__Supplied information__.
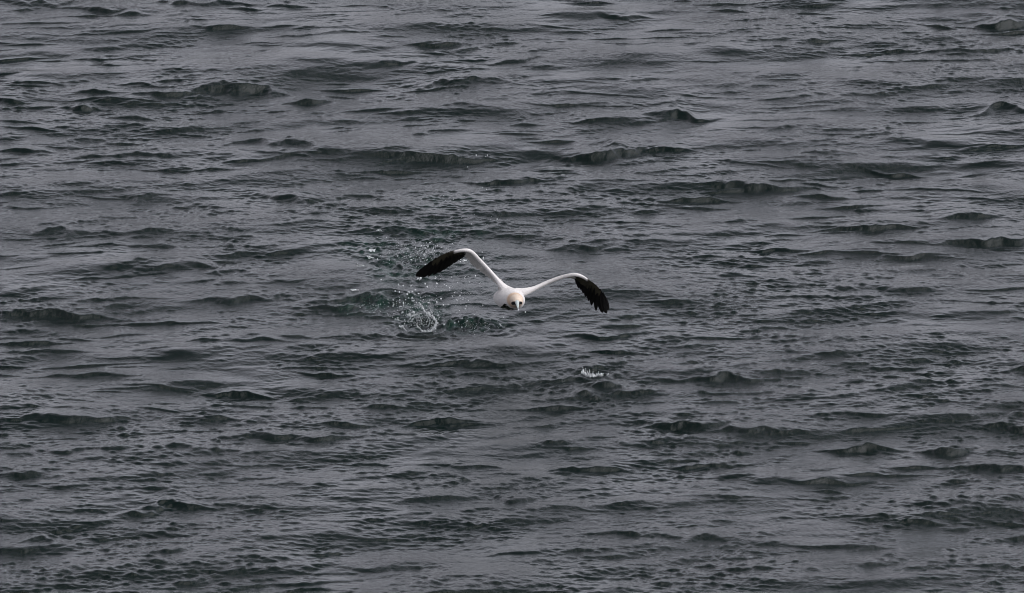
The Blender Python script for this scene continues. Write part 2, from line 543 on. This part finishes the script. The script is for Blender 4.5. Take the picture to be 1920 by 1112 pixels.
def build_gannet():
    root = bpy.data.objects.new("gannet", None)
    COL.objects.link(root)
    root.location = BIRD
    root.empty_display_size = .1
    tag(root, "white seabird with buff head and black wingtips flying low over the sea toward the viewer", "seabird")

    # body: torso, neck, head and both wing arms grown into one skin
    bm = bmesh.new()
    loft(bm, torso_rings())
    loft(bm, wing_rings(WING_A))
    loft(bm, wing_rings(WING_B))
    bmesh.ops.recalc_face_normals(bm, faces=bm.faces)
    me = bpy.data.meshes.new("body")
    bm.to_mesh(me); bm.free()
    tmp = bpy.data.objects.new("body", me)
    COL.objects.link(tmp)
    rm = tmp.modifiers.new("r", 'REMESH'); rm.mode = 'VOXEL'; rm.voxel_size = .0034
    sm = tmp.modifiers.new("s", 'SMOOTH'); sm.factor = .5; sm.iterations = 5
    dg = bpy.context.evaluated_depsgraph_get()
    me2 = bpy.data.meshes.new_from_object(tmp.evaluated_get(dg))
    bpy.data.objects.remove(tmp)
    me2.name = "body"
    n = len(me2.vertices)
    co = np.empty(n * 3, dtype=np.float32); me2.vertices.foreach_get("co", co)
    co = co.reshape(-1, 3).astype(np.float64) - np.array(BIRD)
    u = co @ np.array(RIGHT) / PXM + 960
    v = 556 - co @ np.array(UP) / PXM
    w = co @ np.array(FWD) / PXM
    rs = np.random.default_rng(3)
    white = np.array([.80, .77, .745]); buff = np.array([.74, .47, .26]); pale = np.array([.78, .66, .54]); black = np.array([.012, .011, .012])
    colr = np.tile(white, (n, 1))
    # buff hood: strongest on the crown rim and nape, paler on the forehead
    d = np.sqrt(((u - 968) / 1.0) ** 2 + ((v - 563) / 1.0) ** 2)
    hood = np.clip((-w - 50) / 12, 0, 1) * np.clip((25 - d) / 8, 0, 1) * (np.abs(u - 968) < 30)
    colr = colr * (1 - hood[:, None] * .7) + buff * hood[:, None] * .7
    fore = np.clip((-w - 76) / 12, 0, 1) * hood
    colr = colr * (1 - fore[:, None] * .85) + pale * fore[:, None] * .85
    # black lores round the bill root, running back to the eyes, and the gular stripe
    e1 = ((u - 962.4) / 3.9) ** 2 + ((v - 568.6) / 3.3) ** 2
    e2 = ((u - 976.4) / 2.7) ** 2 + ((v - 568.2) / 2.9) ** 2
    lore = ((np.minimum(e1, e2) < 1) | ((w < -99) & (v > 565.3))) & (w < -80)
    colr[lore] = black
    # wing past the wrist: leading coverts turn sooty
    sA = np.clip((853 - u) / 3, 0, 1); sB = np.clip((u - 1100) / 3, 0, 1)
    s = np.maximum(sA, sB)[:, None]
    colr = colr * (1 - s) + np.array([.045, .038, .026]) * s
    ca = me2.color_attributes.new("pigment", 'FLOAT_COLOR', 'POINT')
    ca.data.foreach_set("color", np.concatenate([colr, np.ones((n, 1))], 1).ravel().astype(np.float32))
    me2.vertices.foreach_set("co", co.astype(np.float32).ravel())
    for p in me2.polygons: p.use_smooth = True
    me2.materials.clear()
    body = link_mesh("body", me2, M_plum, root)

    def child(name, bm, mat, smooth=True):
        bmesh.ops.translate(bm, verts=bm.verts, vec=-BIRD)
        return to_obj(name, bm, mat, root, smooth)

    # bill: stout cone, upper mandible slightly hooked
    bm = bmesh.new()
    rows = []
    path = [Vector((969.3, 565.2, -98)), Vector((969.7, 568, -106)), Vector((970.2, 571.5, -114)), Vector((970.7, 575, -122)), Vector((971.0, 578.6, -129))]
    rad = [(4.4, 4.3), (3.7, 3.7), (2.8, 3.0), (1.9, 2.1), (.6, .7)]
    P = catmull(path, 4); Q = catmull([Vector((a, b, 0)) for a, b in rad], 4)
    for p, q in zip(P, Q):
        rows.append([L(p.x + q.x * math.cos(t), p.y + q.y * math.sin(t) * .9, p.z + q.y * math.sin(t) * .45) for t in [2 * math.pi * i / 16 for i in range(16)]])
    loft(bm, rows)
    child("bill", bm, M_bill)
    # dark seam of the gape on both sides
    for (ex, ey, ew) in ((962.0, 567.0, -90.0), (976.6, 567.4, -89.0)):
        bm = bmesh.new()
        bmesh.ops.create_uvsphere(bm, u_segments=14, v_segments=10, radius=1.35 * PXM)
        bmesh.ops.translate(bm, verts=bm.verts, vec=L(ex, ey, ew))
        child("eye", bm, M_eye)

    def fan(Wc, n, tips, name, mat, width, depth_tip, k0, k1, bend, label=None):
        pts = catmull([Vector((a, b, c)) for a, b, c, _, _ in Wc], 8)
        bm = bmesh.new()
        Tp = catmull([Vector(t) for t in tips], 6)
        m = n
        for i in range(m):
            f = i / (m - 1)
            bi = k0 + (k1 - k0) * f
            q = pts[min(int(bi * (len(pts) - 1)), len(pts) - 1)]
            t = Tp[int(round(f * (len(Tp) - 1)))]
            base = L(q.x, q.y + 1.0, q.z + 4 + i * .25)
            tip = L(t.x, t.y, t.z)
            ax = (tip - base).normalized()
            nxt = Tp[min(int(round(f * (len(Tp) - 1))) + 2, len(Tp) - 1)] - Tp[max(int(round(f * (len(Tp) - 1))) - 2, 0)]
            sd = RIGHT * nxt.x - UP * nxt.y + FWD * nxt.z
            side = (sd - ax * sd.dot(ax)).normalized()
            nor = ax.cross(side).normalized()
            feather(bm, base, tip, side, nor, width * PXM, bend * PXM, thick=.0010)
        o = child(name, bm, mat, False)
        if label: o['label'] = label
        return o

    # primaries: tips outermost first, wrist last
    tipsA = [(779.5, 518.5, 62), (785, 520, 62), (792, 520.5, 60), (802, 519, 56), (812, 516, 52), (822, 512, 47), (832, 506.5, 42), (842, 500, 37),
             (852, 493.5, 32), (861, 487.5, 26), (868, 483, 20), (873, 477.5, 14)]
    tipsB = [(1142, 581.5, 62), (1138, 588, 62), (1130, 587, 60), (1118, 583.5, 58), (1109, 573, 54), (1103.5, 564.5, 50), (1098, 557, 45), (1093, 550, 40),
             (1089, 543.5, 34), (1084.5, 540.5, 28), (1080, 532, 22), (1077.5, 524, 14)]

    def hand(Wc, tips, lead, counts):
        """black primaries plus the dusky underwing coverts over their roots"""
        lead = catmull([Vector(p) for p in lead], 8)
        bm = bmesh.new()
        n = len(tips)
        for i, tp in enumerate(tips):
            f = i / (n - 1)
            q = lead[int(round((1 - f) ** 1.0 * (len(lead) - 1) * (.97 if i else .99)))]
            # outer primaries root well back along the hand
            root_f = counts[i]
            q = lead[int(root_f * (len(lead) - 1))]
            base = Vector((q.x, q.y, q.z + 2 + .5 * i)); tip = Vector(tp)
            Bp, Tp_ = L(*base), L(*tip)
            ax = (Tp_ - Bp).normalized()
            a = Vector(tips[max(i - 1, 0)]); c = Vector(tips[min(i + 1, n - 1)])
            dd = c - a
            sd = RIGHT * dd.x - UP * dd.y + FWD * dd.z * .3
            side = (sd - ax * sd.dot(ax)).normalized()
            nor = ax.cross(side).normalized()
            feather(bm, Bp, Tp_, side, nor, (13.5 if i > 3 else (10 if i == 3 else 13)) * PXM, 1.5 * PXM, n=12, thick=.0012, sharp=.7)
        # leading vane: the outermost primary lies along the leading edge
        pr = []
        for k, q in enumerate(lead):
            f = k / (len(lead) - 1)
            wd = 5.5 * (1 - f) + 3.0 * f
            if f > .9: wd *= (1 - f) / .1 + .05
            nq = lead[min(k + 1, len(lead) - 1)] - lead[max(k - 1, 0)]
            t2 = Vector((nq.x, nq.y, 0)).normalized()
            inn = Vector((-t2.y, t2.x, 0))
            if inn.y < 0: inn = -inn
            pr.append([L(*(q + Vector((0, 0, .6)))), L(*(q + inn * wd + Vector((0, 0, 5)))), L(*(q + inn * wd + Vector((0, 0, 5.8)))), L(*(q + Vector((0, 0, 1.6))))])
        loft(bm, pr)
        return child("primary_feathers", bm, M_black, False)

    leadA = [(876, 468, -18), (862, 468.6, -17), (850, 470.2, -12), (839, 473.5, -4), (823, 481, 10), (808, 491.5, 26), (795, 503, 42), (786, 512, 54), (780, 518, 62)]
    leadB = [(1078, 514.5, -18), (1090, 517, -17), (1102, 523.5, -10), (1112, 530, 0), (1122, 539, 14), (1130.5, 550, 28), (1136.5, 562, 42), (1140.5, 573, 54), (1142, 581, 62)]
    counts = [.70, .62, .54, .46, .38, .31, .25, .20, .15, .10, .06, .03]
    hand(WING_A, tipsA, leadA, counts)
    hand(WING_B, tipsB, leadB, counts)

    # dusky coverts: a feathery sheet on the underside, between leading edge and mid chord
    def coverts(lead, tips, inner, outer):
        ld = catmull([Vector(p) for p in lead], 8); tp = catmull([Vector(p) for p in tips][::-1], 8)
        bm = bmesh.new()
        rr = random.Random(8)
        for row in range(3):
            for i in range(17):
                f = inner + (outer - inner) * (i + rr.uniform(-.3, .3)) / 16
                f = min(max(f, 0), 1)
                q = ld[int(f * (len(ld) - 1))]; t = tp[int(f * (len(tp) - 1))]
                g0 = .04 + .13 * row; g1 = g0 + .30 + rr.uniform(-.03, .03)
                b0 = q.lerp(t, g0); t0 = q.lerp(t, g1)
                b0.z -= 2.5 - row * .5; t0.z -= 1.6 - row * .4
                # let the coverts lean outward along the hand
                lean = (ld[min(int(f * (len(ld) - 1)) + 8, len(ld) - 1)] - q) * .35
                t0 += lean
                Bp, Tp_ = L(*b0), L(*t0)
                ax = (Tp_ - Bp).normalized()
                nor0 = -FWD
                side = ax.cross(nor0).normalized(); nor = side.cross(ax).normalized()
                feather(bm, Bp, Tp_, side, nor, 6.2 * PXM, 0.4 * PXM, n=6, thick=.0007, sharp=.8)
        return child("underwing_coverts", bm, M_brown, False)
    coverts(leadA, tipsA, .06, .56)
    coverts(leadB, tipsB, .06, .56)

    # secondaries: white blades trailing behind the arm
    def secondaries(Wc, n):
        P = catmull([Vector((a, b, c)) for a, b, c, _, _ in Wc[1:7]], 8)
        C = catmull([Vector(e) for *_, e in Wc[1:7]], 8)
        bm = bmesh.new()
        for i in range(n):
            f = i / (n - 1)
            k = int(f * (len(P) - 1))
            p, c = P[k], C[k]
            base = p + c * .25; tip = p + c * (1.12 + .05 * math.sin(i * 2.1))
            Bp, Tp_ = L(*base), L(*tip)
            ax = (Tp_ - Bp).normalized()
            tan = P[min(k + 1, len(P) - 1)] - P[max(k - 1, 0)]
            sd = RIGHT * tan.x - UP * tan.y + FWD * tan.z
            side = (sd - ax * sd.dot(ax)).normalized(); nor = ax.cross(side).normalized()
            feather(bm, Bp, Tp_, side, nor, 9.5 * PXM, .6 * PXM, n=7, thick=.0010, sharp=.45)
        return child("secondary_feathers", bm, M_white, False)
    secondaries(WING_A, 20)
    secondaries(WING_B, 20)

    # dark webbed feet tucked up under the belly
    for (fx, fy) in ((947.5, 573.4), (958.5, 576.0)):
        bm = bmesh.new()
        P = catmull([Vector((fx + 1, fy - 5, -12)), Vector((fx, fy - 2, -34)), Vector((fx, fy + .0, -48)), Vector((fx - .3, fy + 1.6, -36)), Vector((fx - 1, fy + 3.0, -18)), Vector((fx - 2, fy + 3.6, 0))], 5)
        Wd = catmull([Vector((2.2, 2.2, 0)), Vector((2.6, 2.4, 0)), Vector((5.0, 3.2, 0)), Vector((7.4, 2.8, 0)), Vector((8.2, 1.8, 0)), Vector((6.0, .7, 0))], 5)
        rows = []
        for p, q in zip(P, Wd):
            # three toes with webs between: the outline swells where a toe runs
            rows.append([L(p.x + q.x * math.cos(t), p.y + q.y * math.sin(t) * (1 + .35 * math.cos(6 * t)), p.z) for t in [2 * math.pi * i / 24 for i in range(24)]])
        loft(bm, rows)
        child("foot", bm, M_foot)

    # wedge tail far behind the body, and the loose scapulars by the shoulder
    bm = bmesh.new()
    for i in range(-4, 5):
        Bp = L(936.5 + i * 1.1, 556, 100); Tp_ = L(933 + i * 4.2, 556 + abs(i) * .3, 172 - abs(i) * 9)
        ax = (Tp_ - Bp).normalized(); side = (RIGHT - ax * RIGHT.dot(ax)).normalized(); nor = ax.cross(side)
        feather(bm, Bp, Tp_, side, nor, 7 * PXM, 0, n=8, thick=.001, sharp=.5)
    child("tail", bm, M_white, False)
    bm = bmesh.new()
    for (a, b, w0) in (((941, 527, 14), (937.5, 547, 44), 6), ((939, 524, 18), (934.5, 543, 52), 5), ((943, 532, 10), (939, 549, 40), 6)):
        Bp, Tp_ = L(*a), L(*b)
        ax = (Tp_ - Bp).normalized(); side = (RIGHT - ax * RIGHT.dot(ax)).normalized(); nor = ax.cross(side)
        feather(bm, Bp, Tp_, side, nor, w0 * PXM, PXM, n=8, thick=.001, sharp=.6)
    child("scapular_feathers", bm, M_white, False)
    return root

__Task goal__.
Find the lines containing "along" and list every one of them.

__The answer__.
            # outer primaries root well back along the hand
        # leading vane: the outermost primary lies along the leading edge
                # let the coverts lean outward along the hand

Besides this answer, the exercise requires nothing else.